At about 22:12 on 26 September 2000, the Greek passenger ferry MS Express Samina drove onto the Portes islets — a charted reef roughly two nautical miles off the harbour of Parikia, on the island of Paros in the Aegean — at around 18 knots, tore open her hull, and sank within about an hour. Eighty-one people died out of 533 aboard; the toll is sometimes given as 80 or 82, the variation turning largely on whether the harbourmaster who suffered a fatal heart attack during the rescue is counted. The ferry struck a hazard that was marked on every chart of the approach, in worsening but navigable weather, for one elementary reason: there was no one effectively conning the ship.
The Express Samina was an ageing RO-RO ferry — built in 1966, some 34 years old — operated by Minoan Flying Dolphins, which by 2000 dominated Greek coastal shipping. On the night of the sinking she was running under autopilot with no proper bridge watch; crew members, including the first officer, were away from their posts, with witnesses describing officers watching a televised football match as the ship ran on toward Paros. With the autopilot holding a course and no one correcting it, the ferry stood on past the point where she should have altered for the harbour and struck the Portes rocks. The damage was made far worse, and the sinking far faster, because watertight doors that safety rules required to be shut were left open — by most accounts nine of the eleven — so the inrush spread unchecked through the hull.

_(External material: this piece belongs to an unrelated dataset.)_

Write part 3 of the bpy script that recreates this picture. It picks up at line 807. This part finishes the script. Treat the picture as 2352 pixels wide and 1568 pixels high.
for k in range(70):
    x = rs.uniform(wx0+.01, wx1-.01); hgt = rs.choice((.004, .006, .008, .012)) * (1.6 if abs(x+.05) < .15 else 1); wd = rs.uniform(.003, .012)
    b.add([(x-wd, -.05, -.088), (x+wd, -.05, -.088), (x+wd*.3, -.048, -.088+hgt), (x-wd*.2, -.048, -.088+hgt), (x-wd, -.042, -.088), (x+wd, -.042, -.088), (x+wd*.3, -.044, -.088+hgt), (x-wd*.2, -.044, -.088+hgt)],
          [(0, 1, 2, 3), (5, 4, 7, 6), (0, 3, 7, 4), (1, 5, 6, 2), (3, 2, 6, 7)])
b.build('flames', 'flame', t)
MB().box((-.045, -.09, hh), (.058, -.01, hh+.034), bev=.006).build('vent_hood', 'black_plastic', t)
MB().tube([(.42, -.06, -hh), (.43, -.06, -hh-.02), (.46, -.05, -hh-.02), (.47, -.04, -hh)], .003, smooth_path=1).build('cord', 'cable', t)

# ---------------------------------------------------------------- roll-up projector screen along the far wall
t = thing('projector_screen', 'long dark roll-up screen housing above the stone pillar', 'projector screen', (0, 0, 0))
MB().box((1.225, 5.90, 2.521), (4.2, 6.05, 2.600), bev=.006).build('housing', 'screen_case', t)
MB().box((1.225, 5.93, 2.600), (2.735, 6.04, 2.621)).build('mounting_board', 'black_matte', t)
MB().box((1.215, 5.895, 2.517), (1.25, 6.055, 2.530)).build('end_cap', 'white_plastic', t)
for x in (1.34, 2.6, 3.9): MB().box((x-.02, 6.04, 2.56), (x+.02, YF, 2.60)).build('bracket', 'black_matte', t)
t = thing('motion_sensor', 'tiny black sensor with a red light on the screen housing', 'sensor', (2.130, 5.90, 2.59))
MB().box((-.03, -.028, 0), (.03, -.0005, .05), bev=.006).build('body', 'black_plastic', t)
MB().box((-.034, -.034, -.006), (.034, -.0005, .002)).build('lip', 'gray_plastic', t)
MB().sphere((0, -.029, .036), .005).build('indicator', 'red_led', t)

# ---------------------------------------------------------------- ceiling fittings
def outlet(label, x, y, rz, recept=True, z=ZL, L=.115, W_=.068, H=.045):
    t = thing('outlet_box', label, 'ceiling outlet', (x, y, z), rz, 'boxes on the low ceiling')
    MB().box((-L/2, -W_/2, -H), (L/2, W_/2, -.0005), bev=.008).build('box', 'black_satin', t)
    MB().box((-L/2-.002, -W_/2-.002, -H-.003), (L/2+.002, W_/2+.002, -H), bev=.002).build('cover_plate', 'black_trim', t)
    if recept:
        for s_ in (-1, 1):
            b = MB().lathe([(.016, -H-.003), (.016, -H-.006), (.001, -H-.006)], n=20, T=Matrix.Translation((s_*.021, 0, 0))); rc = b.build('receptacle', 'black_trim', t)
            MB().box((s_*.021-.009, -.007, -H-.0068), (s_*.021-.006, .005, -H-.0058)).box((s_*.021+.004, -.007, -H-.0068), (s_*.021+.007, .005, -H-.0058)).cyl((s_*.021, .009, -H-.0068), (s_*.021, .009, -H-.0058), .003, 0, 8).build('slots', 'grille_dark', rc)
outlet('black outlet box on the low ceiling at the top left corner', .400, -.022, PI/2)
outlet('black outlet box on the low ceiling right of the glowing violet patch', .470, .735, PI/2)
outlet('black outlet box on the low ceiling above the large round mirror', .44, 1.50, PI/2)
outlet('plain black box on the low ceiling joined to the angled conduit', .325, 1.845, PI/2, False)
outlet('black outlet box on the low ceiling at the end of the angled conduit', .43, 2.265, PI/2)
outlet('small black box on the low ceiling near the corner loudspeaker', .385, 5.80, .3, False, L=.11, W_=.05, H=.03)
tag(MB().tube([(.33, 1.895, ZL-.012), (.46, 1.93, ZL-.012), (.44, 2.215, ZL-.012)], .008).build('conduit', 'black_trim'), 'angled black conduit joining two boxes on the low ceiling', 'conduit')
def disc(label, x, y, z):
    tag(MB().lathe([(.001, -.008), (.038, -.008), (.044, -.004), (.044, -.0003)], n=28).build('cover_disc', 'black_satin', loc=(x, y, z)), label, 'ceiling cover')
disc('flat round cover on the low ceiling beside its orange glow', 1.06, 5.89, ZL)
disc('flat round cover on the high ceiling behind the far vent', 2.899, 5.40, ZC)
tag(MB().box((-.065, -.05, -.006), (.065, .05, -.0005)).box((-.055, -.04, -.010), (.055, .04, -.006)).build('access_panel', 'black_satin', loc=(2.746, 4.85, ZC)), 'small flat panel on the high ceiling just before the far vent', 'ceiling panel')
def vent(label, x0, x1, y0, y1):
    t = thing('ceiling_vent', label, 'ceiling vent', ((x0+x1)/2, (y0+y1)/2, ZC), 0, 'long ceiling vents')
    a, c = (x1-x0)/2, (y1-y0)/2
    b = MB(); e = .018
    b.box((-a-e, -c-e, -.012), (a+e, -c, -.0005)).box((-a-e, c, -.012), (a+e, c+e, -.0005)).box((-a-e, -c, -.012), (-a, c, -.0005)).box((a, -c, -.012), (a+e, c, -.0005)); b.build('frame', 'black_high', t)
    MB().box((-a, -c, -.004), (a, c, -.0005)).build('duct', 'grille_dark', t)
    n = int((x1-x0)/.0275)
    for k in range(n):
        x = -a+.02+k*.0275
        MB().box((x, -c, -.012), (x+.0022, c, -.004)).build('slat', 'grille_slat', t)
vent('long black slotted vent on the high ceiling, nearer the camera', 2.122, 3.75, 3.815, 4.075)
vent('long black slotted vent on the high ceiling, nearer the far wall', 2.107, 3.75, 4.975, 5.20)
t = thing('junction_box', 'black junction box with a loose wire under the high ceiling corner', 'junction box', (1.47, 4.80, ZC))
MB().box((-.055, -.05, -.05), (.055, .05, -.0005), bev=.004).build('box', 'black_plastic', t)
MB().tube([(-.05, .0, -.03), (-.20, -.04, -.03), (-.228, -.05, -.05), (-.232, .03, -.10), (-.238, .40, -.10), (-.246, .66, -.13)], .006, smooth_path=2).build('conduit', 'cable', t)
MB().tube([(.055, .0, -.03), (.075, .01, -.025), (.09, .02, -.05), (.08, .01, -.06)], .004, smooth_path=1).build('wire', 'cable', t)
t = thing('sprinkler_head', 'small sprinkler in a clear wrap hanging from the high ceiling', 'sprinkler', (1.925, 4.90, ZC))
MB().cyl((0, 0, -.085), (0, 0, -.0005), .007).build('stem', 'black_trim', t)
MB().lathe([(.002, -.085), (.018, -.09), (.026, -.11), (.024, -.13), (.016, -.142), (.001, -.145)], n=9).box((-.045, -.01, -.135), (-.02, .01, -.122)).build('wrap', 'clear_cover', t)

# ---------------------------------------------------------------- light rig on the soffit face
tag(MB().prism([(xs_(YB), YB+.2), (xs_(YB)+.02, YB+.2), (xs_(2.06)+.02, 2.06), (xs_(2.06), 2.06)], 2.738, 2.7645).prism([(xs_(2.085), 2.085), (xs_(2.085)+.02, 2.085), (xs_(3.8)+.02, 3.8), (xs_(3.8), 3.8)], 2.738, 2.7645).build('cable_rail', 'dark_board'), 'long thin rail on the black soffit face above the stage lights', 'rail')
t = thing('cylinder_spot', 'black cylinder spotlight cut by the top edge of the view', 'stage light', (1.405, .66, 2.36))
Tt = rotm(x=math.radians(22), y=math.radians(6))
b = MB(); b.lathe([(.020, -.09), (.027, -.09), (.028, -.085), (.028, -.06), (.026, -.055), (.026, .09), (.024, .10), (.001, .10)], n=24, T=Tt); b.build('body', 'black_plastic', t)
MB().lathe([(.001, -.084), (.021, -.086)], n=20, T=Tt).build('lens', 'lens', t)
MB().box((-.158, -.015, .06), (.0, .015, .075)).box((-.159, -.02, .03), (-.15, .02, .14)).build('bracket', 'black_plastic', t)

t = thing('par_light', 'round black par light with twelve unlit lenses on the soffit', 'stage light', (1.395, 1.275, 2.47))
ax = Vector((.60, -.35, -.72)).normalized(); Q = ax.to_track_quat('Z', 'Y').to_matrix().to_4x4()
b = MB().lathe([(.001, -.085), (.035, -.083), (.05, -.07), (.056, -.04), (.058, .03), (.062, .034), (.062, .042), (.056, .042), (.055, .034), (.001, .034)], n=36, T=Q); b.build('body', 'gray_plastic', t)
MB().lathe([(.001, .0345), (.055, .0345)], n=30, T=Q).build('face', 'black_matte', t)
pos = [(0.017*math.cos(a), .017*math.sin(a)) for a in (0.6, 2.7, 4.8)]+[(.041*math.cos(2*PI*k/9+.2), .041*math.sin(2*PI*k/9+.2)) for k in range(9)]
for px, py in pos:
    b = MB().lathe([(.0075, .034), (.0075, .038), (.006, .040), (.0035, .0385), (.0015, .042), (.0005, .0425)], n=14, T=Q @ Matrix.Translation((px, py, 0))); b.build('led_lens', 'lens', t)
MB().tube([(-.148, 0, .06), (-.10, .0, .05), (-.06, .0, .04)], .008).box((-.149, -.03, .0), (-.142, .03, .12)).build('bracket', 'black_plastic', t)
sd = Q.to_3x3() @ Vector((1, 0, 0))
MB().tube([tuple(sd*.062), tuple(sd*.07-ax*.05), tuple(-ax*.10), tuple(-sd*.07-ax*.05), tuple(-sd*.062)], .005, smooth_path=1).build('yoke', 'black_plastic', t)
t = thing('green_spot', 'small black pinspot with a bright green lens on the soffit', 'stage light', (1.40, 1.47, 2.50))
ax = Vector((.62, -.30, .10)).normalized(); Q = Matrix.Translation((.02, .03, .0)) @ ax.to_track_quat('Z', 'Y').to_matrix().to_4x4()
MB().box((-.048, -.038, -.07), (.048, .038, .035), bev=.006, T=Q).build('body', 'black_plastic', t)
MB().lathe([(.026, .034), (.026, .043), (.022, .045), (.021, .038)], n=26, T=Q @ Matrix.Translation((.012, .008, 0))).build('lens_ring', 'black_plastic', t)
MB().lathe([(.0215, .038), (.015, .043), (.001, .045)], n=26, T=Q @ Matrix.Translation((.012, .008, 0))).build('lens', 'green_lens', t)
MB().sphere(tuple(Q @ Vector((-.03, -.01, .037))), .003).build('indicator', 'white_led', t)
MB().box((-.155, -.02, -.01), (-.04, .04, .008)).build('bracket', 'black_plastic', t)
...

There was no standing Greek transport-safety board to issue a “probable cause” in 2000; the official reckoning came through the Greek state’s administrative and judicial investigation, conducted under the Merchant Marine Ministry and the courts. The finding was crew negligence. Several crew members were prosecuted and convicted: the first officer, Anastasios (Tassos) Psychoyios, received 19 years, the master, Vassilis Giannakis, 16 years, and others received lesser terms for offences including abandoning the ship without the captain’s order. The company’s managing figure, Pandelis Sfinias, charged in connection with the disaster, died by suicide two months after the sinking.
The Express Samina remains a landmark in European ferry safety because of how avoidable it was — a modern ferry, on a routine domestic run, lost on a charted rock because the bridge was unmanned and the watertight doors were open. It accelerated reforms in Greek shipping: the mandatory fitting of voyage data recorders, the maritime equivalent of an aircraft’s black box, and a reduction of the maximum permitted age of passenger ferries.